Kasus Ripin: Dugaan Pembunuhan Berantai dalam Keluarga Demi Uang Asuransi
Kualanamu, Sumatera Utara – Kasus kematian tragis remaja bernama Ripin kembali mengguncang publik. Ia ditemukan tak bernyawa di sebuah parit kebun sawit di kawasan Emplasmen Kualanamu. Namun yang membuat geger bukan hanya kematiannya, tetapi rentetan kematian misterius dalam keluarganya yang mengarah pada dugaan kejahatan berantai demi klaim asuransi.
Ripin tercatat memiliki tiga polis asuransi jiwa senilai Rp4,5 miliar. Sayangnya, bukan untuk biaya pendidikan atau masa depan, melainkan diduga untuk pembiayaan kematiannya sendiri. Sebuah fakta mengerikan yang menjadi titik awal investigasi yang kini mengarah pada sang bibi tercinta—orang yang selalu ada di setiap momen kematian dalam keluarga.
Kematian Demi Asuransi: Bukan Kasus Pertama
Sebelum Ripin, sang ayah—yang juga kakak kandung dari sang bibi—meninggal mendadak dengan mulut berbusa, tepat di hadapan wanita yang sama. Tak lama berselang, kakak Ripin pun ditemukan tewas setelah menyantap mie instan di rumah sang bibi. Lagi-lagi, polis asuransi cair, dan dana menguap bersama nyawa.
Polanya tampak konsisten: keluarga diasuransikan, kemudian meninggal dalam kondisi mencurigakan, dan sang bibi mengurus semua pencairan dana asuransi. Bahkan Rudi, kakak Ripin yang masih hidup, kabarnya sudah diam-diam diasuransikan.
Motif Finansial dan Dugaan Kejahatan Terencana
Banyak yang bertanya, apakah ini kebetulan beruntun atau kejahatan yang dirancang dengan rapi? Bila benar ini sebuah skenario, maka pelakunya patut dicurigai telah menjadikan keluarga sendiri sebagai “investasi kematian”—lebih sunyi dari perampokan, lebih menguntungkan dari saham.
Pengacara keluarga, Mardi Sijabat, menyatakan bahwa minimal dua alat bukti telah cukup untuk menetapkan tersangka. Namun, proses hukum tampak lamban. Sejumlah pihak, termasuk anggota Komisi A DPRD Sumatera Utara Budi Sumalim, mendesak polisi untuk bertindak cepat sebelum korban berikutnya jatuh.
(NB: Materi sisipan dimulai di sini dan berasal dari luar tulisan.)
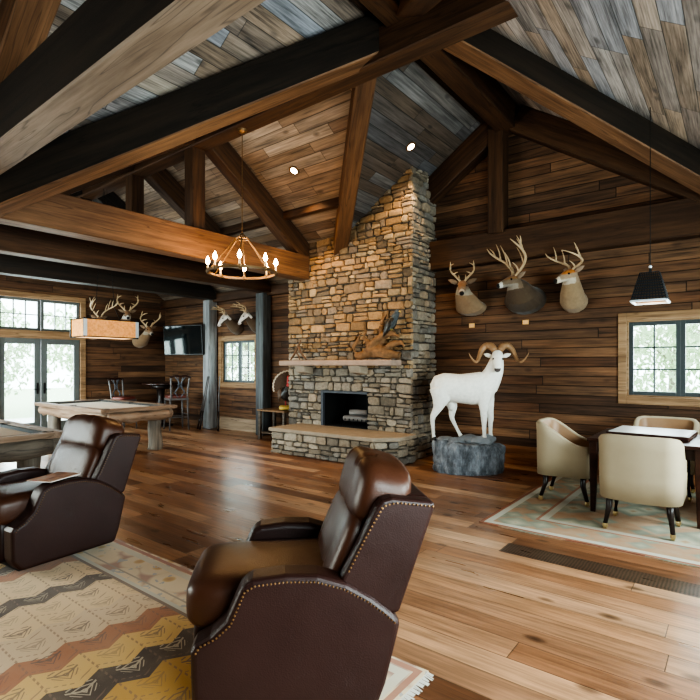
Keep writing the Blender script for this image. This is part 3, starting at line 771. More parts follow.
# ------------------------------------------------------------------ rugs
def rug_mat(name):
    t = NT(name); sp = t.n('SeparateXYZ'); t.l(t.n('TexCoord').outputs['Object'], sp.inputs[0])
    X, Y = sp.outputs[0], sp.outputs[1]
    per = 0.235
    tri = t.math('PINGPONG', Y, per / 2)
    tri = t.math('MULTIPLY', tri, 0.62)
    xz = t.math('SUBTRACT', X, tri)
    # bands repeat across x in steps, edges are zigzag
    f = t.math('DIVIDE', t.math('ADD', xz, 5.6), 4.2)     # 0..1 over x = -5.6 .. -1.4
    def pos(x): return (x - 0.045 + 5.6) / 4.2
    dk = (0.065, 0.032, 0.016); rd = (0.36, 0.135, 0.055); bg = (0.62, 0.42, 0.235); gd = (0.60, 0.36, 0.115); gy = (0.56, 0.385, 0.235); go = (0.50, 0.265, 0.05)
    cols = [(0.0, gy), (pos(-5.2), dk), (pos(-5.06), bg), (pos(-4.75), rd), (pos(-4.6), gd), (pos(-4.3), dk), (pos(-4.16), rd), (pos(-4.0), bg), (pos(-3.62), dk), (pos(-3.48), bg), (pos(-3.12), gy), (pos(-2.83), rd), (pos(-2.66), gd), (pos(-2.44), dk), (pos(-2.26), go), (pos(-1.95), gd), (pos(-1.7), dk)]
    base = t.ramp(f, cols, 'CONSTANT')
    # thin outlines of lozenges between the bands
    u = t.math('FRACT', t.math('DIVIDE', xz, 0.195)); v = t.math('FRACT', t.math('DIVIDE', Y, per))
    l1 = t.math('LESS_THAN', u, 0.05); l2 = t.math('LESS_THAN', v, 0.05)
    ln = t.math('MAXIMUM', l1, t.math('MULTIPLY', l2, 1.0))
    dash = t.math('GREATER_THAN', t.math('FRACT', t.math('MULTIPLY', t.math('ADD', X, Y), 22)), 0.45)
    base = t.mix(t.math('MULTIPLY', t.math('MULTIPLY', ln, dash), 0.65), base, (0.20, 0.10, 0.06))
    # small woven figures (branching marks) in the middle of every lozenge
    du = t.math('ABSOLUTE', t.math('SUBTRACT', u, 0.5)); dv_ = t.math('ABSOLUTE', t.math('SUBTRACT', v, 0.5))
    stem = t.math('MULTIPLY', t.math('LESS_THAN', du, 0.035), t.math('LESS_THAN', dv_, 0.30))
    arm = t.math('MULTIPLY', t.math('LESS_THAN', t.math('ABSOLUTE', t.math('SUBTRACT', t.math('FRACT', t.math('MULTIPLY', t.math('ADD', dv_, t.math('MULTIPLY', du, 0.9)), 7.0)), 0.5)), 0.16), t.math('MULTIPLY', t.math('LESS_THAN', du, 0.26), t.math('LESS_THAN', dv_, 0.26)))
    fig = t.math('MAXIMUM', stem, arm)
    lum = t.n('RGBToBW'); t.l(base, lum.inputs[0])
    figc = t.mix(t.math('GREATER_THAN', lum.outputs[0], 0.13), (0.50, 0.38, 0.26), (0.12, 0.07, 0.05))
    wn = t.n('TexWhiteNoise', noise_dimensions='2D'); cv = t.n('CombineXYZ'); t.l(t.math('FLOOR', t.math('DIVIDE', xz, 0.195)), cv.inputs[0]); t.l(t.math('FLOOR', t.math('DIVIDE', Y, per)), cv.inputs[1]); t.l(cv.outputs[0], wn.inputs['Vector'])
    base = t.mix(t.math('MULTIPLY', fig, t.math('MULTIPLY_ADD', wn.outputs['Value'], 0.55, 0.3)), base, figc)
    # border
    tc = t.n('TexCoord').outputs['Object']
    vo = t.n('TexVoronoi', Scale=4.6, feature='F1'); t.l(tc, vo.inputs['Vector'])
    bf = t.ramp(vo.outputs['Distance'], [(0.0, (0.40, 0.20, 0.10)), (0.16, (0.52, 0.32, 0.13)), (0.24, (0.62, 0.47, 0.31)), (0.55, (0.60, 0.46, 0.30)), (0.7, (0.38, 0.22, 0.16))], 'LINEAR')
    bf = t.mix(t.math('GREATER_THAN', t.noise(tc, 13, 2), 0.63), bf, (0.36, 0.33, 0.30))
    ed = t.math('SUBTRACT', 2.16, Y); ex = t.math('SUBTRACT', -1.2, X)
    em = t.math('MINIMUM', ed, ex)
    c = t.mix(t.math('LESS_THAN', em, 0.42), base, bf)
    for (a, b, cc) in ((0.40, 0.425, (0.20, 0.13, 0.09)), (0.37, 0.40, (0.47, 0.42, 0.34)), (0.31, 0.325, (0.33, 0.26, 0.2)), (0.02, 0.055, (0.36, 0.15, 0.09)), (0.065, 0.12, (0.52, 0.44, 0.33))):
        m = t.math('MULTIPLY', t.math('GREATER_THAN', em, a), t.math('LESS_THAN', em, b)); c = t.mix(m, c, cc)
    wear = t.noise(tc, 5, 5)
    c = t.mix(t.math('MULTIPLY', t.math('SUBTRACT', wear, 0.35), 0.45), c, (0.50, 0.35, 0.20))
    t.bsdf(c, 0.95, t.bump(t.noise(tc, 220, 2), 0.3, 0.003), Specular_IOR_Level=0.1, Sheen_Weight=0.2)
    return t.m
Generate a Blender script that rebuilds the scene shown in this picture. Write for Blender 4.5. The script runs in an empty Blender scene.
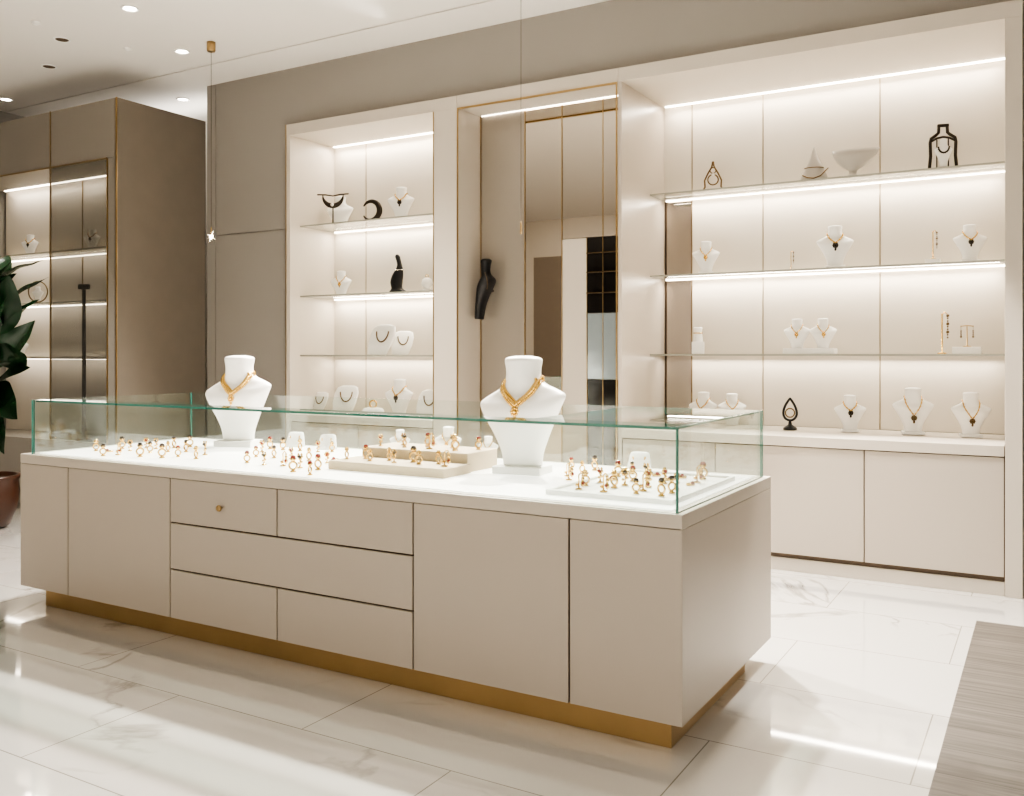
import bpy, bmesh, math, random
from mathutils import Vector, Matrix
random.seed(4)
YAW=math.radians(30.4); S=math.sin(YAW); C=math.cos(YAW); F=917.0; HZ=354.0; H=1.25
scene=bpy.context.scene

# measurement helpers : world X of a sight line on a plane Y, world XY on a plane Z
def XY(u,Y):
    r=(u-512)/F
    return Y*(-S+r*C)/(C+r*S)
def on_z(u,v,z):
    t=(H-z)*F/(v-HZ); r=(u-512)/F
    return (t*(-S+r*C), t*(C+r*S))

# ------------------------------------------------------------ materials
def newmat(name):
    m=bpy.data.materials.new(name); m.use_nodes=True
    return m, m.node_tree, m.node_tree.nodes['Principled BSDF']
def mat(name,col,rough=.5,metal=0,spec=.5,noise=0.04,scale=12,emit=None,es=0,bump=0,coat=0):
    m,nt,b=newmat(name)
    b.inputs['Roughness'].default_value=rough; b.inputs['Metallic'].default_value=metal
    b.inputs['Specular IOR Level'].default_value=spec
    b.inputs['Coat Weight'].default_value=coat
    tc=nt.nodes.new('ShaderNodeTexCoord'); n=nt.nodes.new('ShaderNodeTexNoise')
    n.inputs['Scale'].default_value=scale; n.inputs['Detail'].default_value=4
    nt.links.new(tc.outputs['Object'],n.inputs['Vector'])
    mx=nt.nodes.new('ShaderNodeMix'); mx.data_type='RGBA'
    mx.inputs[6].default_value=(*[c*(1-noise) for c in col],1)
    mx.inputs[7].default_value=(*[min(1,c*(1+noise)) for c in col],1)
    nt.links.new(n.outputs['Fac'],mx.inputs[0]); nt.links.new(mx.outputs[2],b.inputs['Base Color'])
    if emit:
        b.inputs['Emission Color'].default_value=(*emit,1); b.inputs['Emission Strength'].default_value=es
    return m
def glassmat(name,tint,gloss=(1,1,1),ior=1.5,extra=None,fac=0):
    m=bpy.data.materials.new(name); m.use_nodes=True; nt=m.node_tree; nt.nodes.clear()
    o=nt.nodes.new('ShaderNodeOutputMaterial'); t=nt.nodes.new('ShaderNodeBsdfTransparent'); g=nt.nodes.new('ShaderNodeBsdfGlossy')
    t.inputs[0].default_value=(*tint,1); g.inputs['Color'].default_value=(*gloss,1); g.inputs['Roughness'].default_value=.0
    f=nt.nodes.new('ShaderNodeFresnel')
    ge=nt.nodes.new('ShaderNodeNewGeometry'); mi=nt.nodes.new('ShaderNodeMix'); mi.data_type='FLOAT'
    mi.inputs[2].default_value=ior; mi.inputs[3].default_value=1/ior
    nt.links.new(ge.outputs['Backfacing'],mi.inputs[0]); nt.links.new(mi.outputs[0],f.inputs['IOR'])
    mx=nt.nodes.new('ShaderNodeMixShader')
    nt.links.new(f.outputs[0],mx.inputs[0]); nt.links.new(t.outputs[0],mx.inputs[1]); nt.links.new(g.outputs[0],mx.inputs[2])
    out=mx
    if extra:
        d=nt.nodes.new('ShaderNodeBsdfDiffuse'); d.inputs[0].default_value=(*extra,1)
        m2=nt.nodes.new('ShaderNodeMixShader'); m2.inputs[0].default_value=fac
        nt.links.new(mx.outputs[0],m2.inputs[1]); nt.links.new(d.outputs[0],m2.inputs[2]); out=m2
    nt.links.new(out.outputs[0],o.inputs[0])
    return m
def emis(name,col,s):
    m,nt,b=newmat(name)
    b.inputs['Base Color'].default_value=(*col,1); b.inputs['Emission Color'].default_value=(*col,1); b.inputs['Emission Strength'].default_value=s
    return m

M_panel=mat('beige_lacquer',(.525,.47,.405),.32,noise=.02,scale=3)
M_panel2=mat('light_beige_lacquer',(.60,.548,.478),.42,noise=.02,scale=3)
M_gap=mat('shadow_gap_brown',(.11,.078,.053),.6)
M_wall=mat('greige_wall_panel',(.34,.318,.288),.55,noise=.03,scale=2)
M_taupe=mat('taupe_brown_panel',(.195,.168,.138),.5,noise=.08,scale=6)
M_taupe2=mat('taupe_header_panel',(.31,.284,.25),.5,noise=.04,scale=4)
M_niche=mat('warm_white_niche',(.69,.64,.565),.5,noise=.02,scale=3)
M_brass=mat('brushed_brass',(.50,.36,.19),.28,1,noise=.1,scale=20)
M_plinth=mat('satin_brass_plinth',(.47,.34,.18),.30,.92,noise=.10,scale=6)
M_brassdull=mat('dull_brass_edge',(.40,.31,.20),.4,.8,noise=.1,scale=20)
M_gold=mat('polished_gold',(.76,.52,.19),.18,1,noise=.05)
M_silver=mat('pale_silver',(.7,.66,.58),.25,1)
M_white=mat('white_leatherette',(.90,.89,.86),.42,noise=.01)
M_bone=mat('pale_bone_lacquer',(.50,.47,.43),.35,noise=.02)
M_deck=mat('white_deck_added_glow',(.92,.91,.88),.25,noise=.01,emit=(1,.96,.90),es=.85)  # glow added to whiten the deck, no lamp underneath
M_black=mat('black_velvet',(.010,.010,.012),.45)
M_dark=mat('dark_bronze',(.05,.04,.032),.35,.7)
M_cord=mat('dark_cord',(.10,.085,.07),.7)
M_bronze=mat('antique_bronze',(.18,.125,.07),.3,.85)
M_tray=mat('beige_suede_tray',(.52,.43,.31),.7)
M_red=mat('amber_red_gem',(.22,.018,.008),.12,0,coat=.5)
M_onyx=mat('onyx_gem',(.03,.012,.01),.1,0,coat=.5)
M_gem=mat('pale_gem',(.85,.80,.72),.08,.2)
M_ceil=mat('painted_ceiling',(.82,.79,.745),.8,noise=.01)
M_led=emis('led_warm_white',(1,.89,.74),9)
M_lamp=emis('downlight_lamp',(1,.93,.84),25)
M_spark=emis('warm_spark',(1,.84,.62),22)
M_glass=glassmat('clear_glass',(.955,.985,.972),ior=1.55)
M_edge=mat('green_glass_edge',(.05,.20,.165),.1,0,emit=(.10,.36,.30),es=.09)  # faint glow put into the edge colour, the glass is no lamp
M_shelf=glassmat('shelf_glass',(.92,.94,.92),ior=1.3,extra=(.60,.56,.50),fac=.28)
M_shelfedge=mat('shelf_edge',(.38,.38,.33),.2)
M_smoke=mat('smoked_mirror',(.42,.38,.34),.08,.9)
M_mirror=mat('bronze_mirror',(.60,.555,.495),.015,1,noise=0)
M_satin=mat('bronze_grey_satin_panel',(.38,.345,.30),.30,.35,noise=.03,scale=2)
M_blue=mat('pale_blue_reflection',(.36,.42,.45),.12,.3)  # flat colour of a painted mirror reflection
M_doorglass=glassmat('tinted_door_glass',(.68,.68,.67),ior=1.55,extra=(.26,.25,.235),fac=.08)
M_leaf=mat('dark_green_leaf',(.009,.036,.013),.25,noise=.4,scale=9)
M_trunk=mat('woody_trunk',(.12,.07,.04),.8,noise=.3)
M_pot=mat('glazed_brown_pot',(.055,.022,.012),.3,noise=.2)
M_soil=mat('potting_soil',(.04,.025,.015),.95,noise=.4)
M_door=mat('taupe_door',(.24,.20,.16),.5)
M_darkglass=mat('dark_window_and_reflection',(.015,.013,.012),.1)  # dark window, also the painted dark reflection in the mirror bay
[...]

Apakah Hukum Kita Sedang Tidur?
“Kita butuh penyidik, bukan pencerita ulang. Kita butuh bukti, bukan belasungkawa,” ujar Budi Sumalim dalam pernyataan resminya. Ia menyayangkan respon lambat penegak hukum terhadap kasus dengan pola berulang dan motif yang sangat jelas.
Kematian Ripin tak lagi hanya soal nyawa yang melayang. Ini tentang bagaimana seseorang dari dalam keluarga bisa menjadi ancaman terbesar, menyusup dengan wajah manis dan pena polis, lalu merampas hidup demi uang pertanggungan.
Integritas Penegak Hukum Diuji
Jika kasus ini gagal diungkap, maka publik patut bertanya: siapa yang benar-benar dikubur—Ripin, atau integritas hukum kita? Ini bukan sekadar kasus pembunuhan. Ini potret kejahatan domestik yang terstruktur dan terencana, yang bersembunyi di balik nama cinta dan kata “keluarga”.
Ripin telah tiada. Tapi suaranya masih terdengar lewat jejak kematiannya. Bila aparat tak segera bertindak, bukan tidak mungkin, generasi kita akan tumbuh dengan ketakutan, bukan pada dunia luar, tapi pada diamnya hukum terhadap kejahatan yang ada di dalam rumah.